Luke 4:1-13, from the First Sunday in Lent
Few stories in the Gospels unnerved me more as a kid than the story of Jesus’ temptation in the wilderness, the Gospel text for this week’s Lectionary.
I felt it was bad enough that, had I been Jesus, I was pretty sure I would have turned those stones into bread the moment my stomach growled. But worse than that, I really couldn’t see what would have been so terribly wrong about doing so. In John 2, when the wine had run low during the wedding feast at Cana, hadn’t Jesus made gallons more out of water? Why had it been OK to use divine power to make alcohol so people could get sloshed (I never really bought my teetotaling Baptist teachers’ insistence that it had been mere grape juice) but not bread so that a guy could eat after a 40-day fast in the wilderness?
I remember one teacher explaining that the rock-to-bread transformation would have been bad because Satan had suggested it, and doing anything Satan had suggested would have been a sin. That didn’t help me. Impulses popped into my head all the time. How was a person supposed to know which ones Satan had put there? And if Satan were to suggest that I, let’s say, help an old lady across the street, would his having suggested it make an otherwise kind act sinful?
The Devil’s second trap for Jesus seemed more obvious to me. Jumping off a tall building is a demonstrably bad idea, and even a little boy knows that God doesn’t always step in and save good people from horrible fates. A pretty girl in my boyhood church had died of leukemia before hitting her teens. She had been only a few years older than I was. I had gone to her funeral. I had looked into her casket and seen her corpse. If God couldn’t be counted on to save her, he sure couldn’t be counted on to keep you from splattering on the ground if you were stupid enough to let Satan dare you into leaping from a roof. And the third temptation, well, that was embarrassingly amateurish. Had Satan really thought he could bribe Jesus into worshiping him instead of God?
But none of that mattered, because I knew Satan would have nailed me with the rock-to-bread thing. It had been the first of the three tests, so I would have been finished before even getting started. Secretly, I considered my inability to see the sin in making bread from stone as evidence of a substantial lack of moral insight. And when you’re a fundamentalist kid who thinks he has to do the right thing all the time so God will go on loving him, having any lack of moral insight is frightening and shameful. I buried my questions and pretended Luke 4:1-13 didn’t exist.
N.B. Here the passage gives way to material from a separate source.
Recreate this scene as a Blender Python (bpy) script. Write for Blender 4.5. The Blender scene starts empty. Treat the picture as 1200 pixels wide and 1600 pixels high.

But it did exist, of course, and I knew it. Even as a 35-year-old man staring at the brushy hills of the Israeli desert through the window of my air conditioned tour bus during a trip there in 2000, I remember thinking, “Out here, fasting, for 40 days? There’s no way …”
What I’ve learned in the years since, through cycles of failure, repentance and grace, the specifics of which are none of your business, is that the cleverest trap Satan set for Jesus in the wilderness lay not in Satan’s three proposals but in his preface to each of the first two. “If you are the Son of God …,” Satan had begun.
If?
Just 40 days earlier, God’s spirit had descended on Jesus in the form of a dove. God’s own voice had proclaimed, “You are my Son, whom I love; with you I am well pleased.” There were no “ifs,” no conditions, no players to be named later. It had been a flat declaration of fact. But get a man hungry enough, whether for bread or acclaim or the power of wealth, and he just might forget even a declaration as grand as that one had been.
And we are no different, are we? The Bible tells us over and over that we are loved, forgiven, accepted unconditionally through grace, declared righteous by the only Judge with jurisdiction over our case, and destined to live forever with God. But send a little deprivation our way, point out that some have more than we do, or show us a dead girl in a casket, and, somehow, we forget that we, too, are sons and daughters of God. We start to think that a catch must be buried somewhere in the fine print of all this Good News. “If you are a child of God …” Satan whispers. “You might not be, you know. Some people are, to be sure. But not people like you. You and I know what you’ve done. Like that time you …”
Keep listening, and pretty soon you’ll be turning rocks into bread even though you aren’t hungry, leaping from a building to gain fame even though the Creator of the universe has numbered each hair on your head, and bowing to Satan in the hope of gaining a mere trace of the wealth and power you already have. My dear brother or sister, there is no “if.” You are a child of God. Satan knows he can do nothing to change that. The question is: Do you?